L'ex-Premier ministre bangladaise Cheikh Hasina Wajed, qui a triomphalement remporté les législatives, est une bête politique depuis 20 ans: fille du père de l'indépendance du Bangladesh, elle a réchappé d'un attentat et était en prison il y a six mois pour corruption et meurtres.

A 61 ans, cette femme à poigne affichant un éternel sourire est assurée de retrouver le poste de chef du gouvernement qu'elle avait perdu lors des élections de 2001 au profit de sa rivale de toujours, Mme Khaleda Zia.Premier ministre de 1996 à 2001, Cheikh Hasina Wajed avait auparavant vécu dans l'ombre de son père: Cheikh Mujibur Rahman tué en 1975 par des militaires alors qu'il était le premier président du Bangladesh, l'ex-Pakistan oriental devenu indépendant en 1971 grâce à l'appui de l'armée indienne contre les troupes pakistanaises.

Hasina et sa soeur se trouvaient à l'étranger au moment de ce coup d'Etat militaire qui coûta aussi la vie à sa mère et à ses trois frères.

Passionnée de politique dès sa jeunesse, Hasina se marie en 1968 à un scientifique de l'industrie nucléaire, M.A. Wajed Miah, avec lequel elle a deux enfants vivant aux Etats-Unis.

Héritière d'une dynastie politique, elle prend la tête de la Ligue Awami de son père, une formation laïque de centre-gauche fondée en 1948 lors de la Partition du sous-continent indien, réputée proche de l'Inde et donc plutôt hostile au Pakistan.

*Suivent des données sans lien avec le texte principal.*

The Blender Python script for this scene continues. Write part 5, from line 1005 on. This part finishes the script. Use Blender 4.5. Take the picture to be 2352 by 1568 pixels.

En 1990, elle s'allie avec l'autre «bégum», Khaleda Zia, chef du Parti nationaliste du Bangladesh, pour évincer le dictateur d'alors, Hussain Muhammad Ershad: ce pays musulman laïc entame alors une longue plage démocratique jusqu'à la fin 2006. Près de 20 années au cours desquelles Hasina et Khaleda, qui se détestent, sont tour à tour Premier ministre et opposante.

Dans l'opposition en août 2004, Hasina échappe à une tentative d'assassinat lorsque des combattants islamistes ouvrent le feu et lancent des grenades dans sa direction, tuant 20 personnes et faisant des centaines de blessés.

Deux ans plus tard, la Ligue Awami est le fer de lance des manifestations violentes contre le régime finissant de Khaleda Zia: en octobre 2006, 35 personnes sont tuées, ce qui persuade les forces armées bangladaises de mettre sur pied un gouvernement de transition, d'imposer l'état d'urgence le 11 janvier 2007 et d'annuler les législatives programmées dix jours après.

Les troubles d'octobre 2006 et l'assassinat de quatre manifestants par des militants de la Ligue Awami vaudront à Hasina d'être inculpée de complicité de meurtres.

Placée en détention en juillet 2007, poursuivie aussi pour extorsion de fonds et corruption présumées, la politicienne est libérée sous caution en juin dernier pour lui permettre de participer aux élections. Personne ne sait aujourd'hui ce qu'il adviendra des poursuites judiciaires engagées.

Au printemps 2007, le gouvernement intérimaire avait tenté en vain de contraindre Hasina à l'exil et d'expulser en Arabie saoudite Khaleda Zia dans le cadre d'une vaste purge de la classe dirigeante accusée d'être corrompue.

Insubmersible, Hasina signe une nouvelle fois son retour au sommet de l'Etat. «Je vous servirai jusqu'à la mort», avait-elle lancé samedi à 100.000 partisans lors de son dernier meeting de campagne.